Wie viel Zeit verbringst du auf nicht-berufliche Art und Weise in den Bergen?
Ich denke das Verhältnis liegt bei 70% beruflich und 30% privat. Aber so genau kann ich das nicht sagen, da sich bei mir das Berufliche mit dem Privaten – vor allem bei Reisen und Expeditionen – nicht immer trennen lässt. Und ehrlich gestanden will ich das auch gar nicht. Nicht selten reise ich der Gruppe voraus oder bleibe nach der Expedition noch länger im Land, um weitere Touren zu unternehmen. Auf diese Weise konnte ich viele Länder und Bergregionen in einer Intensität kennen lernen, wie es für mich nicht möglich gewesen wäre – nicht zuletzt aus finanziellen Gründen. Diese oft langen Aufenthalte ermöglichen mir eine hohe fotografische „Ausbeute“, welche ich wiederum in meine Vorträge einbinden kann. Das eine ergibt also das andere: Für mich eine perfekte Verbindung aus meinem Beruf als Bergführer, meiner Vortragstätigkeit und Freizeit.
Folglich lässt sich dein Beruf mit Freundschaften und Familie vereinbaren?
Wenn man wirklich ausschließlich als Bergführer sein Geld verdient, ist man sehr viel unterwegs und somit von zu Hause weg. Das lässt sich mit einer Familie schwer vereinbaren. Leichter hat es da ein Standortbergführer, der nur regional tätig ist. Der ist am Abend wieder zu Hause, aber dafür meist am selben Berg unterwegs.
Zum Glück habe ich mit meiner Vortragstätigkeit auch ein zweites Standbein. Bei Reisen ist meine Lebenspartnerin immer wieder dabei, soweit es mit ihrem eigenen Beruf vereinbar ist. Diese Reisen genießen wir dann besonders. Es erfordert allerdings sicher ein hohes Maß an Eigenständigkeit und Flexibilität, damit eine Partnerschaft mit einem Bergführer oder einer Bergführerin gelingt.
Abschließende Frage: Wie siehst du die Zukunft der Bergführer?
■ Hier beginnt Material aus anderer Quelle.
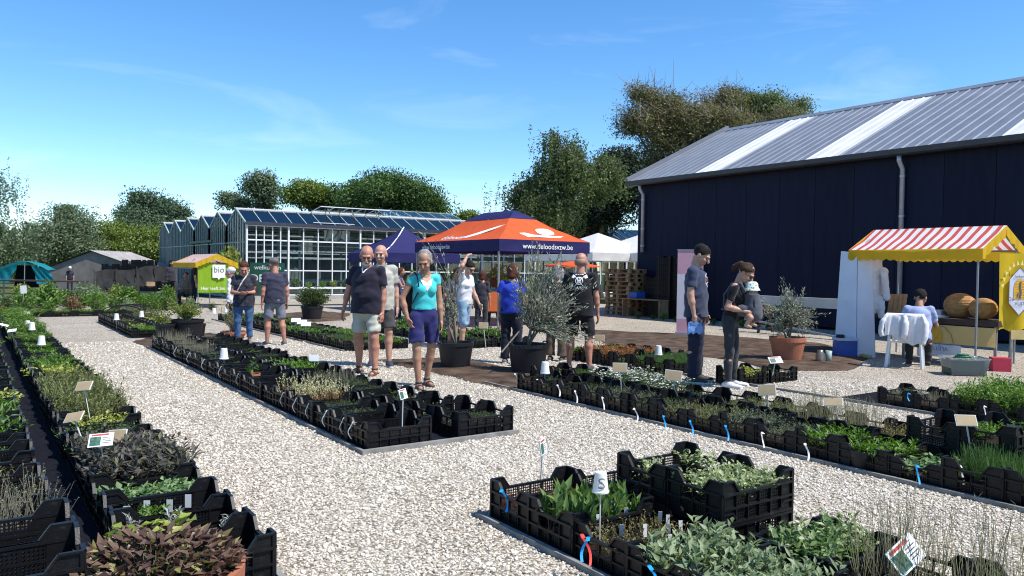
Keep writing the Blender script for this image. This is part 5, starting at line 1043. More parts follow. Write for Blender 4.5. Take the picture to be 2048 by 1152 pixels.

Früher war ich oft in Nepal, Peru und Bolivien als Bergführer mit Gruppen unterwegs. Doch mittlerweile haben diese Länder ihre eigenen, ausgebildeten UIAA-Bergführer und die österreichischen Reiseunternehmen setzen zunehmend auf die einheimischen Fachkräfte. Diese Entwicklung finde ich grundsätzlich gut und befürworte sie, für meinen persönlichen Tätigkeitsbereich stelle ich hier aber eine Veränderung fest.
Auch die Folgen des Klimawandels sind spürbar: Etliche Touren (oder zumindest Abschnitte davon) werden durch Ausaperung zunehmend schwieriger und auch gefährlicher. Wo man vor 10 oder 20 Jahren noch relativ einfach über eine Firnflanke aufsteigen konnte, herrscht heute blankes Eis, Schotter und Steinschlaggefahr. Insofern glaube ich auch, dass im Alpenraum in absehbarer Zeit das Skitourengehen nur mehr in Höhen über 2.000 Meter gut funktionieren wird.
Die Zukunft des Bergführers sehe ich aber nicht gefährdet, im Gegenteil sogar. Der Trend, Zeit in den Bergen zu verbringen, scheint ungebrochen. Viele Menschen wollen verstärkt in die Natur, der Ausbildungssektor verbucht eine starke Nachfrage. Das anwachsende Umweltbewusstsein lässt die Menschen wieder im Nahbereich ihren Urlaub verbringen. Ich denke, dass ich somit verstärkt in den österreichischen Alpen unterwegs sein werde. Und dort bin ich am liebsten als Bergführer unterwegs.